# EXERCISE INSTRUCTIONS
Every record must be repeated exactly; omit any pictures they contain.

# RECORDS PROVIDED
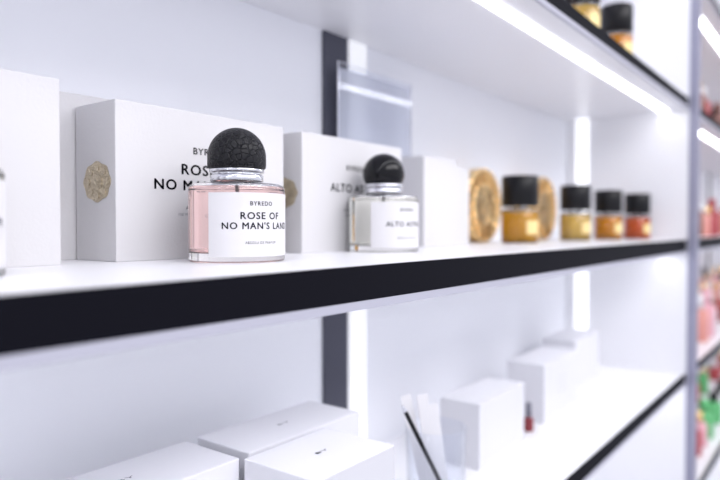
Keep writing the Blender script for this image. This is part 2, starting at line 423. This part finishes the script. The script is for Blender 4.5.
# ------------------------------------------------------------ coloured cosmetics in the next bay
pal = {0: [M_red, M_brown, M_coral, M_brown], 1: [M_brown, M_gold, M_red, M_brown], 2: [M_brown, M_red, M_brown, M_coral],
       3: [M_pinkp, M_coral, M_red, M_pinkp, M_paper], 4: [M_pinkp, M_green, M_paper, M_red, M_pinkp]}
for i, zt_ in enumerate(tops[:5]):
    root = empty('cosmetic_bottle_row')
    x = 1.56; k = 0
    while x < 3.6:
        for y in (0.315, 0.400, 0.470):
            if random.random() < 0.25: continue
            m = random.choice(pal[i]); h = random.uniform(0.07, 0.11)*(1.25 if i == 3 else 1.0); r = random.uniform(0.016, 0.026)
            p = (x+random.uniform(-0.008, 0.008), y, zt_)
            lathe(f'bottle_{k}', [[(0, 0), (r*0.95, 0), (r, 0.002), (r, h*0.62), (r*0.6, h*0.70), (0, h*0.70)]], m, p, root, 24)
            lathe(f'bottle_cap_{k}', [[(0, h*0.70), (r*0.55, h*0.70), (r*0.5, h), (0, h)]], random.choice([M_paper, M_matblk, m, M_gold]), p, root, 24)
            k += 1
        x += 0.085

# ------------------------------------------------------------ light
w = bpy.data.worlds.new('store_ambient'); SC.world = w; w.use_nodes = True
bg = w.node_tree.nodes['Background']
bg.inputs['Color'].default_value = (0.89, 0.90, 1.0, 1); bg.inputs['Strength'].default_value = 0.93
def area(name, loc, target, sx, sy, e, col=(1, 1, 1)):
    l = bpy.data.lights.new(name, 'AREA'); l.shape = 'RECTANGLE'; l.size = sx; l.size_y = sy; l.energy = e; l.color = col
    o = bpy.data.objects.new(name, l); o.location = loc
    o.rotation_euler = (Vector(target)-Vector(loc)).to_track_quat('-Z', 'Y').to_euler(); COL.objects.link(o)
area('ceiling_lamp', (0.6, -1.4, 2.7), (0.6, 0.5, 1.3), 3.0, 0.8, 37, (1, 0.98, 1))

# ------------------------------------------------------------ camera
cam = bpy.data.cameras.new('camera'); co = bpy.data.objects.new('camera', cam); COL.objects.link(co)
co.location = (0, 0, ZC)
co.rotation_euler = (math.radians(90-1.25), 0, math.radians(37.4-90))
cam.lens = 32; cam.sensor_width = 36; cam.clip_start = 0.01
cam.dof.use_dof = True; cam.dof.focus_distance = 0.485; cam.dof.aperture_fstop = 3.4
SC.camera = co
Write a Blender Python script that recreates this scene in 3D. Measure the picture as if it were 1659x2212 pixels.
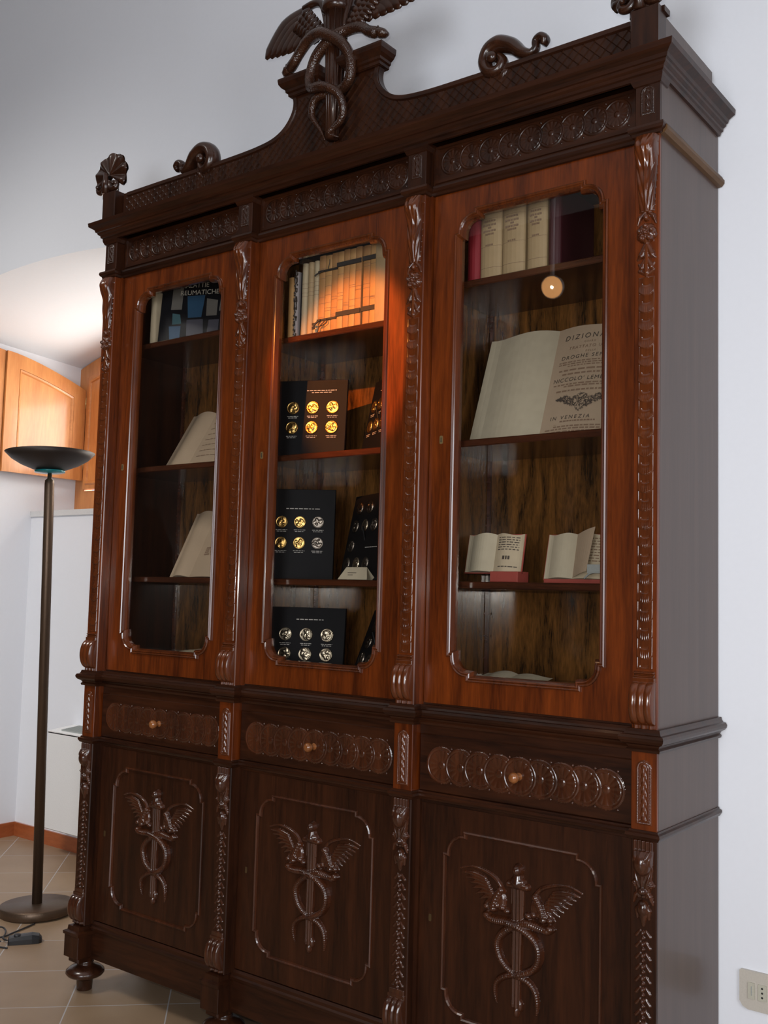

# SOLVED EXERCISE
Keep writing the Blender script for this image. This is part 2, starting at line 423. This part finishes the script. The script is for Blender 4.5.
# ------------------------------------------------------------ coloured cosmetics in the next bay
pal = {0: [M_red, M_brown, M_coral, M_brown], 1: [M_brown, M_gold, M_red, M_brown], 2: [M_brown, M_red, M_brown, M_coral],
       3: [M_pinkp, M_coral, M_red, M_pinkp, M_paper], 4: [M_pinkp, M_green, M_paper, M_red, M_pinkp]}
for i, zt_ in enumerate(tops[:5]):
    root = empty('cosmetic_bottle_row')
    x = 1.56; k = 0
    while x < 3.6:
        for y in (0.315, 0.400, 0.470):
            if random.random() < 0.25: continue
            m = random.choice(pal[i]); h = random.uniform(0.07, 0.11)*(1.25 if i == 3 else 1.0); r = random.uniform(0.016, 0.026)
            p = (x+random.uniform(-0.008, 0.008), y, zt_)
            lathe(f'bottle_{k}', [[(0, 0), (r*0.95, 0), (r, 0.002), (r, h*0.62), (r*0.6, h*0.70), (0, h*0.70)]], m, p, root, 24)
            lathe(f'bottle_cap_{k}', [[(0, h*0.70), (r*0.55, h*0.70), (r*0.5, h), (0, h)]], random.choice([M_paper, M_matblk, m, M_gold]), p, root, 24)
            k += 1
        x += 0.085

# ------------------------------------------------------------ light
w = bpy.data.worlds.new('store_ambient'); SC.world = w; w.use_nodes = True
bg = w.node_tree.nodes['Background']
bg.inputs['Color'].default_value = (0.89, 0.90, 1.0, 1); bg.inputs['Strength'].default_value = 0.93
def area(name, loc, target, sx, sy, e, col=(1, 1, 1)):
    l = bpy.data.lights.new(name, 'AREA'); l.shape = 'RECTANGLE'; l.size = sx; l.size_y = sy; l.energy = e; l.color = col
    o = bpy.data.objects.new(name, l); o.location = loc
    o.rotation_euler = (Vector(target)-Vector(loc)).to_track_quat('-Z', 'Y').to_euler(); COL.objects.link(o)
area('ceiling_lamp', (0.6, -1.4, 2.7), (0.6, 0.5, 1.3), 3.0, 0.8, 37, (1, 0.98, 1))

# ------------------------------------------------------------ camera
cam = bpy.data.cameras.new('camera'); co = bpy.data.objects.new('camera', cam); COL.objects.link(co)
co.location = (0, 0, ZC)
co.rotation_euler = (math.radians(90-1.25), 0, math.radians(37.4-90))
cam.lens = 32; cam.sensor_width = 36; cam.clip_start = 0.01
cam.dof.use_dof = True; cam.dof.focus_distance = 0.485; cam.dof.aperture_fstop = 3.4
SC.camera = co
Write a Blender Python script that recreates this scene in 3D. Measure the picture as if it were 1659x2212 pixels.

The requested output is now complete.